Photoredox cobalt-catalyzed asymmetric desymmetric reductive coupling of cyclobutenes with alkynes

Catalytic methods to couple alkynes and alkenes are highly valuable in synthetic chemistry. The cobalt-catalyzed intermolecular reductive coupling of alkenes and alkynes is particularly attractive due to the unique reactivity and cost-effectiveness of cobalt catalysts. However, the enantioselective transformations of this kind are less developed. The limited successful enantioselective examples are restricted to the use of electronically biased activated olefins as the coupling partners. Herein, we report an asymmetric desymmetric reductive coupling of electronically unbiased succinimide-containing cyclobutenes with alkynes to synthesize enantioenriched, synthetically important vinyl cyclobutanes via photoredox and cobalt dual catalysis. Excellent enantioselectivities, good diastereoselectivities and regioselectivities are obtained.
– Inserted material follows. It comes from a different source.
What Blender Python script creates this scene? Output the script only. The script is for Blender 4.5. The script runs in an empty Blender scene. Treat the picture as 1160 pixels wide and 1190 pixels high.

Preliminary mechanistic studies suggest that Hantzsch ester is a better reducing reagent when used in combination with Et3N. Density functional theory calculations reveal that the reaction proceeds more likely through a Co(III)-H migratory insertion mechanism. The cobalt-catalyzed intermolecular reductive coupling of alkenes and alkynes is attractive due to the unique reactivity and cost-effectiveness of cobalt catalysts. Here, the authors report an asymmetric desymmetric reductive coupling of electronically unbiased succinimide-containing cyclobutenes with internal alkynes via photoredox and cobalt dual catalysis.